Saturn joins Venus in the vortex club

November 24, 2006
Saturn joins Venus in the vortex club
This composite image shows the South polar vortices at Venus (left) and Saturn (right). The left image was taken by the Ultraviolet/Visible/Near-Infrared spectrometer (VIRTIS) on board ESA’s Venus Express on 29 May 2006, from a distance of about 64 000 kilometres from the planet. The vortex is imaged at a 5.05-micron wavelength, corresponding to an atmospheric altitude of about 59 kilometres, just about the Venusian cloud deck. The right image was taken in October 2006 by the Visual Infrared Mapping Spectrometer (VIMS) on board NASA’s Cassini, at a 5-micron wavelength. The large number of dark, circular leopard spots indicates that convective activity extending over dozens of kilometres in altitude is surprisingly rampant in the south polar region. Literally hundreds of storm clouds encircle the pole, appearing as dark spots in this image. Each of these spots represents a storm. Credits: NASA/JPL/Space Science Institute/University of Arizona

Cassini's spectacular image of Saturn's polar vortex, published this month by NASA, may provide astronomers with a missing piece in the puzzle of how that planet's atmosphere works. For planetary scientists studying Venus, the image was strangely familiar.

Ever since the late 1970s, scientists have known of a similar polar vortex on Earth's nearest neighbour. For six months now, ESA’s Venus Express has been studying this enigmatic atmospheric structure.

NASA's Pioneer Venus spacecraft discovered the north polar vortex over 25 years ago. It is perhaps the most puzzling vortex to be found in the Solar System because it has two 'eyes'.

When Venus Express arrived in orbit around Venus in April 2006, one of the top priorities was to discover whether the South pole possessed a similar double-vortex. It did.

Polar vortices represent a key element in the planet's atmospheric dynamics but they are not hurricanes. "Hurricanes are caused by moist air rising into the atmosphere," says Pierre Drossart, Observatoire de Paris, France. In addition, they require the Coriolis force – the interplay between the circulation of the atmosphere and the rotation of the planet – to whip them up. But the Coriolis force is inefficient for driving vortices at the poles and on Venus it is virtually non-existent anyway because of the planet’s slow rotation: the planet rotates just once every 243 Earth days.
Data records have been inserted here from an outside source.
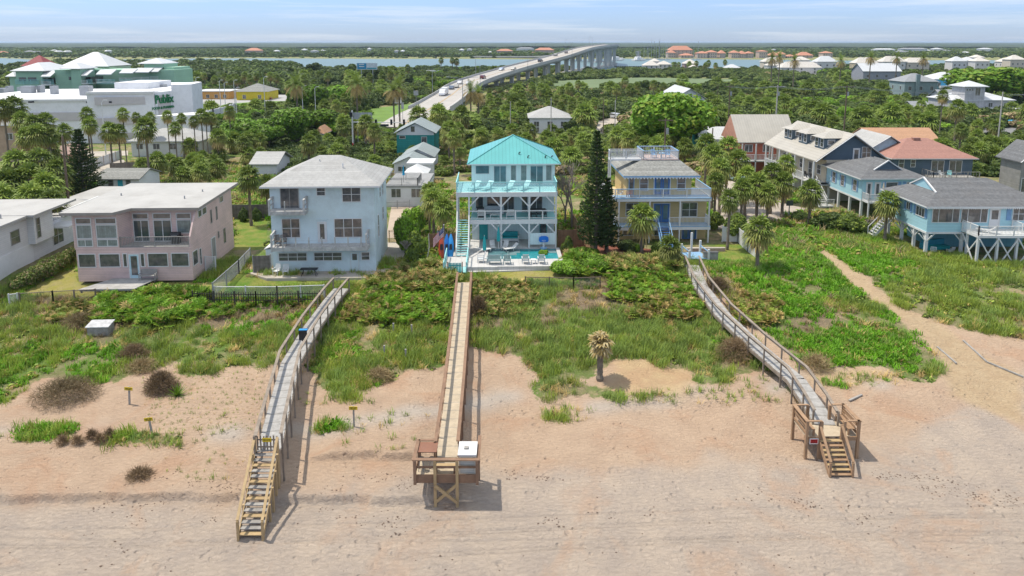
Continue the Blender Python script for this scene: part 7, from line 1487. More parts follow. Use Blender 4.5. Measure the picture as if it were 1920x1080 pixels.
# exclusion rectangles from every wall / road standing
bpy.context.view_layer.update()
EXC=[]
for o in list(COL.objects):
    if o.type=='MESH' and (o.name.split('.')[0] in ('wall','lower_room','patio','patio_base','deck','tower','upper_deck','boards','mulch','garage','body') ) and len(o.data.vertices)<400:
        q=[o.matrix_world@Vector(c) for c in o.bound_box]; x_=[v.x for v in q]; y_=[v.y for v in q]
        if max(x_)-min(x_)<60 : EXC.append((min(x_),min(y_),max(x_),max(y_)))
EXCP=[[(724,455),(782,455),(775,380),(735,380)],[(1345,430),(1400,425),(1470,415),(1480,385),(1440,360),(1380,340),(1350,340),(1330,380)],[(1100,262),(1140,262),(1180,225),(1150,215),(1110,230)],
 [(340,236),(372,212),(450,200),(640,192),(640,178),(350,176),(335,200)],[(375,205),(440,194),(500,190),(560,190),(560,201),(470,203),(420,212)],[(700,240),(690,205),(770,195),(890,190),(905,225),(895,250),(745,250)],[(0,300),(240,292),(240,270),(0,270)],[(165,345),(260,330),(232,300),(215,300),(150,330)],[(1760,262),(1925,262),(1925,240),(1850,238)],
 [(1010,172),(1040,152),(1200,146),(1420,150),(1440,158),(1280,166),(1130,172)],[(1478,135),(1500,132),(1545,141),(1560,152),(1520,145)],[(435,470),(435,400),(500,400),(500,470)],[(0,250),(0,235),(370,240),(370,265)]]
def free(x,y,z,mg=1.2):
    x=np.asarray(x);y=np.asarray(y);z=np.asarray(z); ok=np.ones(x.shape,bool)
    for a,b,c,d in EXC: ok&=~((x>a-mg)&(x<c+mg)&(y>b-mg)&(y<d+mg))
    zc=y*CP-(z-CAMZ)*SP; PX=960+FPX*x/zc; PY=CY-FPX*(y*SP+(z-CAMZ)*CP)/zc
    for p in EXCP: ok&=~inpoly(PX,PY,p)
    bx=np.array([p.x for p in BPath]); by=np.array([p.y for p in BPath])
    rx=np.interp(y,by[:130],bx[:130]); zz=np.interp(y,by[:130],[p.z for p in BPath][:130]); ok&=~((np.abs(x-rx)<11+mg)&(y<760)&(y>185))
    return ok
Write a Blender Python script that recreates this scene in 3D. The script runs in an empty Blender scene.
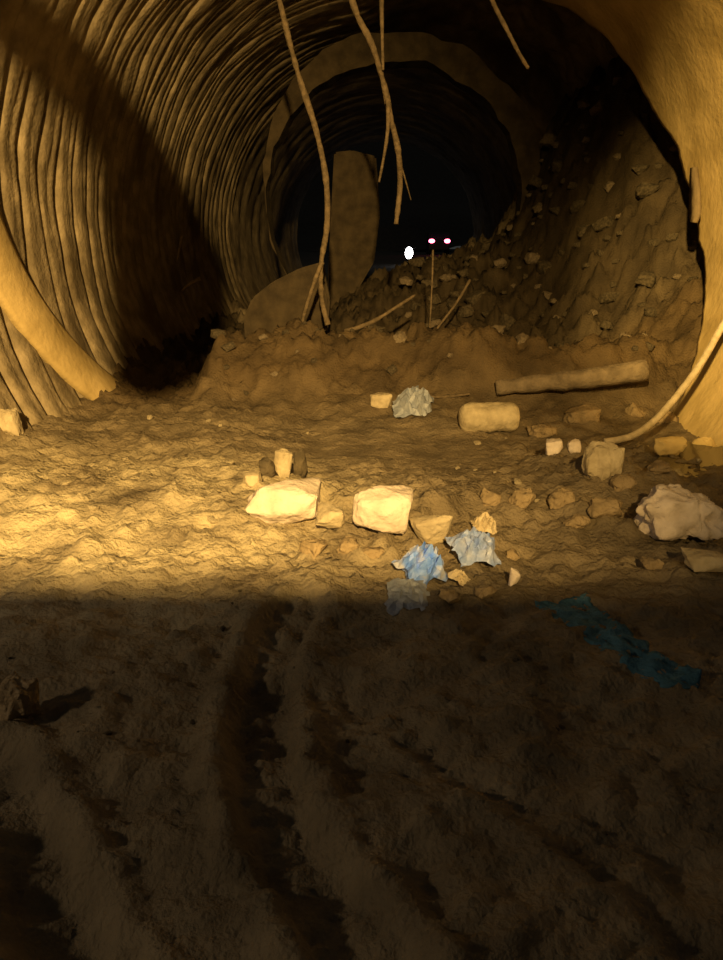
import bpy, bmesh, math, random
from mathutils import Vector, noise, Matrix
random.seed(7)
S = bpy.context.scene
C = S.collection
# ------------------------------------------------------------------ camera
F = 740.0
CAMZ = 1.6
cd = bpy.data.cameras.new('camera'); cam = bpy.data.objects.new('camera', cd); C.objects.link(cam)
cd.sensor_fit = 'VERTICAL'; cd.sensor_height = 36; cd.lens = 36*F/960; cd.clip_end = 400
PITCH = math.atan(240/F); YAW = math.atan(23.5/(F/math.cos(PITCH)))
cam.location = (0, 0, CAMZ); cam.rotation_euler = (math.pi/2-PITCH, 0, YAW)
S.camera = cam
RM = cam.rotation_euler.to_matrix()
def ray(px, py):
    return RM @ Vector(((px-361.5)/F, (480-py)/F, -1.0))
def P(px, py, Y):
    d = ray(px, py); return Vector((0, 0, CAMZ)) + d*(Y/d.y)
# ------------------------------------------------------------------ light
S.view_settings.view_transform = 'Standard'; S.view_settings.look = 'None'
S.view_settings.gamma = 1; S.view_settings.exposure = 0.0
w = bpy.data.worlds.new('night_sky'); S.world = w; w.use_nodes = True
w.node_tree.nodes['Background'].inputs[0].default_value = (0.50, 0.51, 0.46, 1)
w.node_tree.nodes['Background'].inputs[1].default_value = 0.055
def lamp(name, loc, aim, power, col, size, angle=None, blend=.3):
    l = bpy.data.lights.new(name, 'SPOT' if angle else 'POINT'); l.energy = power; l.color = col
    l.shadow_soft_size = size
    if angle: l.spot_size = math.radians(angle); l.spot_blend = blend
    o = bpy.data.objects.new(name, l); C.objects.link(o); o.location = loc
    o.rotation_euler = (Vector(aim)-Vector(loc)).to_track_quat('-Z', 'Y').to_euler()
    return o
LP = Vector((0.3, -5.0, 4.6))
lamp('street_lamp_or_fill', LP, (-3.0, 6, 1.2), 13000, (1, .63, .20), .12, 57, .95)
lamp('street_lamp_or_fill', (-1.9, -4.6, 5.2), (3.6, 6.3, 1.9), 16500, (1, .63, .18), .16, 24, .8)  # added spot that brightens the right lining
lamp('foreground_fill_light', (-4.7, -.3, 2.7), (-1.3, 1.9, 0), 165, (1, .74, .44), .15, 62, .9)  # added fill for the dim foreground mud, no known lamp there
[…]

Instead, a polar vortex is created by an area of low air pressure that sits at the rotation pole of a planet. This causes air to spiral down from higher in the atmosphere. Polar vortices are common structures and can be found at the poles of any planet with an atmosphere, even Earth.

What sets Venus apart is the double-lobed structure of the vortices. "This double structure is not well understood at present," says Drossart, who is the co-Principal Investigator on Venus Express’s Visible and Infrared Thermal Imaging Spectrometer (VIRTIS).

To help understand the vortex, every time Venus Express draws within range, its instruments target a polar region. Collecting as much information as possible is vital because of the rapid variability of the vortices. By watching them change, scientists can see how they behave, and this can give them vital clues as to the way the whole atmosphere circulates.

At the same time, data on the Saturn polar vortex will continue to be collected by Cassini. In addition to his work with Venus Express, Drossart is also part of the team that controls the Visual Infrared Mapping Spectrometer (VIMS) on Cassini.

The VIMS team will use their instrument to peer down into the heart of Saturn's polar vortex. By using infrared wavelengths, they can see through the clouds that normally block the view. "We will see down to more than 100 kilometres below the visible cloud tops," says Drossart.

Such observations will allow the scientists to build a picture of the three-dimensional structure of each polar vortex. With these in hand, they can make detailed comparisons of the vortices on Venus with those on Saturn and other worlds. The similarities and differences between the polar vortices should then give vital clues to the differences between the various planetary atmospheres that planetary scientists see throughout our Solar System.

Such studies are called comparative planetology. By studying Earth-like phenomena on other planets, we can better understand the Earth.